@Envy:
Lol. Yeah. We shouldn't have to pay to consume products. What a nonsensical idea that is!
And despite my paragraph dedicated directly to someone making the "LOL Y U NO PAY" argument, the comment gets made anyways.
Business models for audio/visual entertainment (read: magazines, news, tv shows, movies, games) are rapidly switching to models in where profit can be made without the direct money of the people consuming the product (or at the very least money is not the first barrier to entry). Because those models see far higher user participation than typical "pay-to-enter" models do at this point.

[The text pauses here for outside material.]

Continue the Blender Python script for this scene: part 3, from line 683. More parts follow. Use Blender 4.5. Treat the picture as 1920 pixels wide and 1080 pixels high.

If you're crafting a brand new business model in the year 2012 for one of the industries listed above, your model should not be expecting direct payment from the consumer for the core product. Rather, your model should be capitalizing on the trend of providing the core product for free (via solid advertising models), and perhaps looking towards optional and auxillary services to charge the consumer for.
An example of which (read: a non-fail business model VIZ could embark on), would be providing 5 weeks worth of (including the newest chapters) JUMP releases as an advertisement supported free service. They could then offer users access to the entire library of their titles + access to an advertisement free website for a small premium fee if they were so interested. Essentially this would be the manga/literature equivalent of what many successful free-to-play models do now in gaming circles.
In the end though, it doesn't really matter if you agree with me or not. The vast majority of people who read manga online will continue to read it for free, and do so without ever engaging any of VIZ's services. VIZ will only profit as soon as they switch to a model in where the core product is free. That's the reality of the situation, and there's nothing VIZ can do to change that.
–- Update From New Post Merge ---
@GJardim:
All internet stores should handle their stuff for free, that's the only sane thing to do! Reason: Can't wait to buy my PS3 on amazon without paying! Taxes? That's bs!
Equating infinitely reproducible digital data to finite fixed physical product is the height of idiocy.